How could this have happened?

Well, here is my take (after speaking with real estate professionals and having my own experiences trying to buy property at or around new Starbucks locations). Starbucks was once a start-up with the discipline in opening stores that comes with limited capital. Then, it went public and it had lots of capital. For a while the old principles of locating and opening stores prevailed. After all it is not cheap to build out a store, hire and train employees and create a customer base. But then the pressure of being a public company -- the need to keep increasing top-line growth -- caught up with Starbucks.
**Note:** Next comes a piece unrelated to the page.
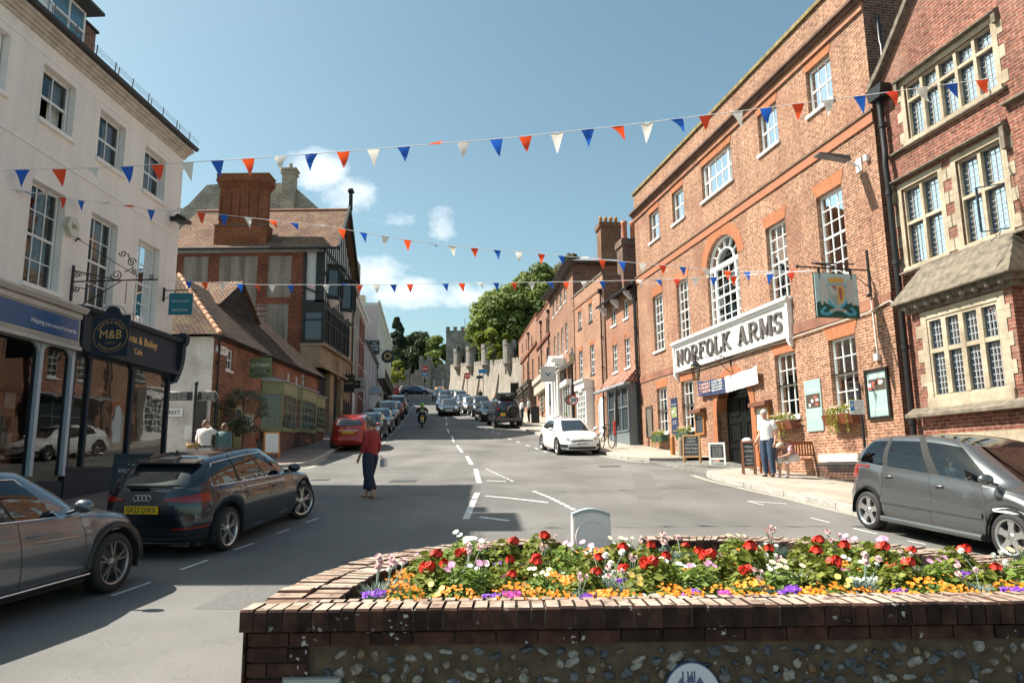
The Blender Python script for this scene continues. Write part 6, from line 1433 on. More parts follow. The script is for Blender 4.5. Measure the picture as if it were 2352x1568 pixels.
def lens(p,root,name,mat,end,side,ys,xs_,lo,hi,off=.012,parent=None,rows=5):
 """lamp lens wrapped round a body corner: ys = (from,to) fraction of the half width along the end, xs_ = how far (m) it runs along the side"""
 hwx=(interp(p['xf'],.5)-interp(p['xr'],.5))/2; path=[]
 n1=10
 for i in range(n1+1): path.append(('y',ys[0]+(ys[1]-ys[0])*i/n1))
 if xs_>0:
  for i in range(1,6): path.append(('x',xs_*i/5))
 vs=[]; N=len(path)
 for i,(k,v) in enumerate(path):
  t=i/(N-1)
  for j in range(rows+1):
   z=lo(t)+(hi(t)-lo(t))*j/rows; 
   sx=interp(p['xr'],.7)+.15 if end<0 else interp(p['xf'],.7)-.15
   zb_=interp(p['belt'],sx); f=min(1,max(0,(z-p['sill'])/(zb_-p['sill'])))
   xf,xr,w,n=interp(p['xf'],f),interp(p['xr'],f),interp(p['w'],f),interp(p['n'],f); c=(xf+xr)/2; h=(xf-xr)/2
   if k=='y': Y=v; X=(1-min(1,Y)**n)**(1/n)
   else:
    Y0=ys[1]; X=(1-Y0**n)**(1/n)-v/h; Y=(1-X**n)**(1/n)
   vs.append((c+end*h*X*(1+off/h),side*w*Y*(1+off/w),z))
 mb=MB(); mb.add(vs,[(i*(rows+1)+j,i*(rows+1)+j+1,(i+1)*(rows+1)+j+1,(i+1)*(rows+1)+j) for i in range(N-1) for j in range(rows)],0,True)
 return mb.build(name,mat,parent or root,uv=False)
def place(o,x,y,dirx,diry,dz=0):
 d=Vector((dirx,diry)).normalized(); zf=G(x+d.x*1.3,y+d.y*1.3); zr=G(x-d.x*1.3,y-d.y*1.3); n=Vector((-d.y,d.x)); zl=G(x+n.x*.7,y+n.y*.7); zr2=G(x-n.x*.7,y-n.y*.7)
 X=Vector((d.x,d.y,(zf-zr)/2.6)).normalized(); Y=Vector((n.x,n.y,(zl-zr2)/1.4)).normalized(); Z=X.cross(Y).normalized(); Y=Z.cross(X)
 M=Matrix((X,Y,Z)).transposed(); o.rotation_euler=M.to_euler(); o.location=(x,y,(zf+zr)/2+dz)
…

Starbucks HAD to open stores. Discipline in selecting locations was a little less important than the quarterly demand of the public markets. And so Starbucks lost its way a little bit -- bringing landlords and lots of other real estate types with it. Although Starbucks has not announced which stores it will be closing, the presumption in the industry is that it will be stores most recently opened, i.e. those done under the pressure to keep the public markets happy.

Starbucks will survive of course and probably prosper. But its reputation as a primo-tenant has been tarnished. No longer will some real estate owners or developers bend over to make a deal with Starbucks. Lenders may be a little less willing to finance purchases or developments anchored with a Starbucks lease and other users may be a little less quick to follow Starbucks into a previously unproven location.

And so goes the story of another company -- careful and disciplined when private and operating with limited capital -- then, cash rich as a public company. Still, Starbucks is a great company -- an innovator with the heart and soul of an entrepreneur. In my view, it will be back on track shortly.